Speaker condemns ‘racial profiling’ of Black visitors to Parliament Hill

OTTAWA – The Speaker of the House of Commons has  condemned a “racial profiling” incident involving a group of black visitors to Parliament Hill on Feb 4 last.

“The racial profiling incident cannot be condoned and must be dealt with swiftly and purposefully,” said Speaker Geoff Regan in a statement delivered in the House Tuesday.

The incident happened inside the Parliament building as a large group of Black people from various cities and towns in Canada were waiting to meet several government ministers for scheduled discussions.

The visitors  reported that a government employee had complained to the Parliamentary Protective Service (PPS) about them, taking their picture and referring to them as “dark-skinned people

Speaker Geoff Regan

Just the day before, members of that group had attended the closing session of  the National Black Canadians summit held February  1-3 last  at the National Arts Centre where the implementation of the Canadian Strategic Plan for the International Decade for People of African Descent: (20172024) was discussed. And before leaving Ottawa to return  home, on Monday February 4 last,  they were  to meet with eight government ministers during what they called “Black Voices on  the Hill lobby day.”

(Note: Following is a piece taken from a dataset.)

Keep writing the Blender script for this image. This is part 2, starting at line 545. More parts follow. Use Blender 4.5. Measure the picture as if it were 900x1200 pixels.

The PPS has issued an apology and launched an internal investigation of the incident, insisting it has “zero tolerance” for any type of discrimination.

Regan said that everyone who visits Parliament Hill must know “unequivocally” that they will be treated with dignity and respect.

“To experience anything less here on Parliament Hill, the centre of our democracy, is a failure on our part and for that I offer my sincere apologies. We can and must do better, and we will,” he said.

Regan’s statement was in response to a question of privilege by Liberal MP Greg Fergus. The Speaker ruled that it did not constitute a question of privilege because it did not involve a member of Parliament or a proceeding in the House or a committee, but he said the incident was grave enough to warrant a strong rebuke.